What shall I arrest this guy for?

For one thing it changes the gauge.

wrong choice of wording I guess unacceptable installation method may be better

He was just wondering the problem , but unsafe conductor connection would be fine also.

The wire can overheat , before the breaker trips, creating a fire hazard.

Since the wire is significantly larger than the lug on the breaker I doubt it could be overloaded. This is simply a listing violation. You are using a wire larger than the breaker accepts and you used an unapproved way to get it connected.
When you have to do something like this for voltage drop problems you splice an appropriately sized smaller pigtail to the breaker.

Good thought as I did not even check that close.

It is mis leading as a white wire used as a hot.

Unless, of course, that this is the size wire that is required for whatever is on the other end.

How would you determine that?

If the breaker is labled then you could check the appliance for the required amp draw. It is a 220 30 amp breaker maybe the appliance requires more. 60 amp breaker connector would be sized for the appropriate wire. I can’t tell the existing wire size by sight, but I’m sure one of our resident gurus can.

You just made a case for why this practice is wrong.:slight_smile:

If something really needed a 60a breaker the 30 should trip.

This could be were an existing circuit had a higher ampacity than the new appliance required. The breaker may have been changed to the smaller required size.

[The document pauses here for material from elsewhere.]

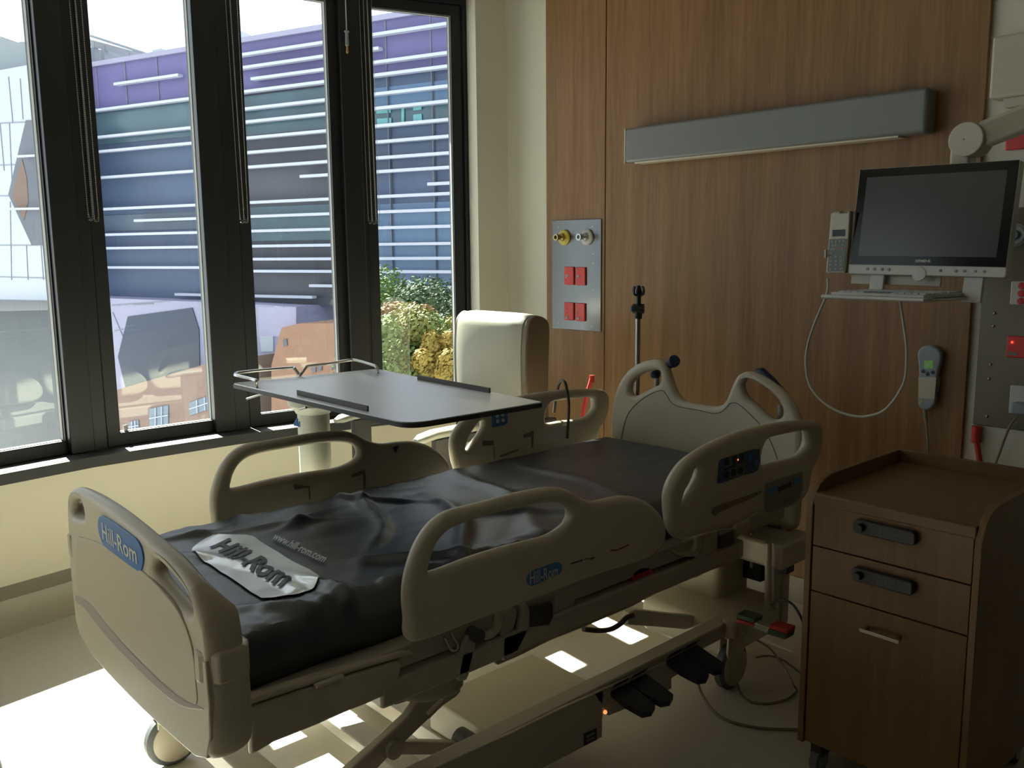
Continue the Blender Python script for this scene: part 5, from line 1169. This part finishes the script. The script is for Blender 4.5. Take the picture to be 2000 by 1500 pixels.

As has been said there are much better ways to reduce the conductor size properly. It would be hard to guess what size the conductor has been reduced to or to tell if what remains is appropriate for the ampacity.

I’m no electrician but I have seen this before and I believe it should be investigated further. It is suspect. JMHO

The real reason the practice is illegal is that when a random number of strands are removed (possibly different strands on each end) the ampacity of the resulting conductor cannot be determined. Note also that the conductor appears to be aluminum.

I noticed that first - stranded aluminum conductor - together with an improper connection, it could be a real problem. Any idea what is on this circuit?

I would also call attention to Table 8 in Chapter 9 and 90.7 in the NEC.